* Instruction
Identify every line containing the word "scene" and reproduce each one.

* Data provided
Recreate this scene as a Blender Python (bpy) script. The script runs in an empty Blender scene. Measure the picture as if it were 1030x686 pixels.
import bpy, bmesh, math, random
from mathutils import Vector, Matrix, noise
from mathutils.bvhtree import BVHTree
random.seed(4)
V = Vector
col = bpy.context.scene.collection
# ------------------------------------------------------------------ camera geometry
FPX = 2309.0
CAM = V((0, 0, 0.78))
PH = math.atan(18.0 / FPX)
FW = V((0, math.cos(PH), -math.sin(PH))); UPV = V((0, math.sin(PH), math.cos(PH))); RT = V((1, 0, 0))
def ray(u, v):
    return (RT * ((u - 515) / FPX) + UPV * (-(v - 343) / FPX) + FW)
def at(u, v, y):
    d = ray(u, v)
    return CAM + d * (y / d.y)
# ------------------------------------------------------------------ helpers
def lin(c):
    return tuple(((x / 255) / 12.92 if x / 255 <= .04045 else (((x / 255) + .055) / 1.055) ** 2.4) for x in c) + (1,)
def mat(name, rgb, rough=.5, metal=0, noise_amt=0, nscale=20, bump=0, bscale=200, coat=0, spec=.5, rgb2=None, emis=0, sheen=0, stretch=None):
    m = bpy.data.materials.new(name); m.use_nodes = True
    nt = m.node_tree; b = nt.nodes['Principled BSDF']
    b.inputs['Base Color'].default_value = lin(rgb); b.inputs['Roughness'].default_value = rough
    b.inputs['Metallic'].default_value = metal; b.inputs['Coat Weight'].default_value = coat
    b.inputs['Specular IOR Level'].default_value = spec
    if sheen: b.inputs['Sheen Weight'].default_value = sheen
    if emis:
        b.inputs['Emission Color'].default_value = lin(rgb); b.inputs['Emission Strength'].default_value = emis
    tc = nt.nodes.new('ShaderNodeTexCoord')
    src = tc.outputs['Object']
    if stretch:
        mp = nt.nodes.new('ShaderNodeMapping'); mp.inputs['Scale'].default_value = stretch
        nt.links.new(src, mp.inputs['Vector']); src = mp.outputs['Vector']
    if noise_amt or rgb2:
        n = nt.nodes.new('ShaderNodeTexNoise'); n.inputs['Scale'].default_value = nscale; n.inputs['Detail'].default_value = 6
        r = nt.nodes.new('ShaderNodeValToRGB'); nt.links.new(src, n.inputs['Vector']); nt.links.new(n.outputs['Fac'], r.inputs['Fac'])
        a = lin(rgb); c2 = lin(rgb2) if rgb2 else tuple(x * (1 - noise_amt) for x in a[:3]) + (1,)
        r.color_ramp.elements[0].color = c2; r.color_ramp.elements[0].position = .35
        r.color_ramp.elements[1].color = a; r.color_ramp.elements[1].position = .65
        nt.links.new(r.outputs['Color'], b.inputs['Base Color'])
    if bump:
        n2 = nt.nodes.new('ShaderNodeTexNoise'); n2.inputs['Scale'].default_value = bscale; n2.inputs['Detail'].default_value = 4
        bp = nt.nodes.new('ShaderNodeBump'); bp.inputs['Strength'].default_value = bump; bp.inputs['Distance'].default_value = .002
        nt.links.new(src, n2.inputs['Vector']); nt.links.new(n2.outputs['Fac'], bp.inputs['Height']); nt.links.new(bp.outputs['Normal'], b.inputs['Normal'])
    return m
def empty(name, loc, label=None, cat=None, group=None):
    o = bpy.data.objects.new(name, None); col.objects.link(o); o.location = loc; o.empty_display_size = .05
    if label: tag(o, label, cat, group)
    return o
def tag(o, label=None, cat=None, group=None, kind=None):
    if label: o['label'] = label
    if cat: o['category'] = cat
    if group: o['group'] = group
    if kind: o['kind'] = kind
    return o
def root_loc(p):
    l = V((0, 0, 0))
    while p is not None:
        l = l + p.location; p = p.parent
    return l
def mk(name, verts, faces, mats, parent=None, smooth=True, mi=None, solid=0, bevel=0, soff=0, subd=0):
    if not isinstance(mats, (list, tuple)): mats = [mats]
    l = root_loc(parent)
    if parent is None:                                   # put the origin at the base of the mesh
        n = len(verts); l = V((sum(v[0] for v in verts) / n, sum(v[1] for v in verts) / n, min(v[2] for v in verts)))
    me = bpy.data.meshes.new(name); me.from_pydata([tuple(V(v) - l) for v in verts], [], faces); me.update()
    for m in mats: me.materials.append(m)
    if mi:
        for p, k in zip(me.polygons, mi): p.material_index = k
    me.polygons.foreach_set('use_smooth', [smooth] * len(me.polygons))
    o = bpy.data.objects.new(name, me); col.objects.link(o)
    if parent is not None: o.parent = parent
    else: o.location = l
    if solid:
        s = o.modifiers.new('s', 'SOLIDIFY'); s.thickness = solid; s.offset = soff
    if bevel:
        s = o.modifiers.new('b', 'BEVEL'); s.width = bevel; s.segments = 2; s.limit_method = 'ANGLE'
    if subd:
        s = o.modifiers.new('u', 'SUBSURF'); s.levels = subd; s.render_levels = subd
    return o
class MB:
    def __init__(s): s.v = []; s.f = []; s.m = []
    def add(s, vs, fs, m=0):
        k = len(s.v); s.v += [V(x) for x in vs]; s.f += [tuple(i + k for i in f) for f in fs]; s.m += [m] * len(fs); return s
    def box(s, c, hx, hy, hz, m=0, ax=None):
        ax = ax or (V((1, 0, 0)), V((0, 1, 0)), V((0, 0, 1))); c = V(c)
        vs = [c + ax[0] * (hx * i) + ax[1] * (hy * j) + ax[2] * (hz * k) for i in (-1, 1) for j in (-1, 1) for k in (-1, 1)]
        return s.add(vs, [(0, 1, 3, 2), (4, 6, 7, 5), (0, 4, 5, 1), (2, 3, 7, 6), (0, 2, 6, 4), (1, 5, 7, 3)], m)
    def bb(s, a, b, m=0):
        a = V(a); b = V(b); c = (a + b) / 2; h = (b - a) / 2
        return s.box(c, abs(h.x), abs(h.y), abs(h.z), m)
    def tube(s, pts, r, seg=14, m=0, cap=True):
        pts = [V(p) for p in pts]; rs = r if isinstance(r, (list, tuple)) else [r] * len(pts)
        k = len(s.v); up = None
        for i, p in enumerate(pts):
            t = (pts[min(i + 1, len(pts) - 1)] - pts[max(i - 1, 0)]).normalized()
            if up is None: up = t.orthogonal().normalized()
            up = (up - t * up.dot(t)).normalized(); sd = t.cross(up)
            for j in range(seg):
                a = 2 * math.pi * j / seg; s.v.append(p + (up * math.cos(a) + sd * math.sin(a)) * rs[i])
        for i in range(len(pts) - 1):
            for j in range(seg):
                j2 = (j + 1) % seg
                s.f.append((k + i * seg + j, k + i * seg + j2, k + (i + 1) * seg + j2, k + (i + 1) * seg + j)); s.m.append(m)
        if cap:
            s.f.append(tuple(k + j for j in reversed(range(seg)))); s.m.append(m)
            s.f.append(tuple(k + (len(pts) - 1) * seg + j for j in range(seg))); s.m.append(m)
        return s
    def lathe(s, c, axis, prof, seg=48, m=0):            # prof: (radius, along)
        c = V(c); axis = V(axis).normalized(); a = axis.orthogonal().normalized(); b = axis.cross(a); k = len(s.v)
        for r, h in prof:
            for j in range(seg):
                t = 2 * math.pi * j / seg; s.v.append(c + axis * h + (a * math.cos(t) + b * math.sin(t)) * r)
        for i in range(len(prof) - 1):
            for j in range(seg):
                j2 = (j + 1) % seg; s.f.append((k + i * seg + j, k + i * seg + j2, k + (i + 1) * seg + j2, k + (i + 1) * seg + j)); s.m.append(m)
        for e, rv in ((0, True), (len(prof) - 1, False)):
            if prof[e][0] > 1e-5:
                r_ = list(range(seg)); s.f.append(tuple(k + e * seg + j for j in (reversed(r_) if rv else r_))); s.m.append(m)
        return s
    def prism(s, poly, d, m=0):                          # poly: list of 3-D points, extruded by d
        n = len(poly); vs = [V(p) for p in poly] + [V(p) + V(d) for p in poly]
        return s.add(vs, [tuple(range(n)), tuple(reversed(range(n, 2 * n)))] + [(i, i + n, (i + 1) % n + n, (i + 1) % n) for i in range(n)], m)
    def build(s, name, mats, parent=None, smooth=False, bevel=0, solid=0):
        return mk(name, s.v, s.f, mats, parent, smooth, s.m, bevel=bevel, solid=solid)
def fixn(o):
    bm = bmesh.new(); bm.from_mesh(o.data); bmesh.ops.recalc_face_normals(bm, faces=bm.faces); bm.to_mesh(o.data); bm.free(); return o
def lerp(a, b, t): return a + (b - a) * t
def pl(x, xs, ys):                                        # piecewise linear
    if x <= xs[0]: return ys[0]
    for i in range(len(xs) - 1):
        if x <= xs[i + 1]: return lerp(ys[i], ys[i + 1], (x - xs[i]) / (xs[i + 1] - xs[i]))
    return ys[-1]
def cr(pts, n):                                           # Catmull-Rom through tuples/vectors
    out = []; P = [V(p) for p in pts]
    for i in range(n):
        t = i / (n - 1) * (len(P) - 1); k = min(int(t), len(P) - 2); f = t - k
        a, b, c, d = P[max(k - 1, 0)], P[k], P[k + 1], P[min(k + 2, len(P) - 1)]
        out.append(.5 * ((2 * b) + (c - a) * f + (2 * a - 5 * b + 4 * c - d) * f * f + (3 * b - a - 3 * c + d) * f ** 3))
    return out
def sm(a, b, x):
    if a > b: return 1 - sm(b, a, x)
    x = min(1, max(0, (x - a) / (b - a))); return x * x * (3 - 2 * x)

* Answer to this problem
Recreate this scene as a Blender Python (bpy) script. The script runs in an empty Blender scene. Measure the picture as if it were 1030x686 pixels.
col = bpy.context.scene.collection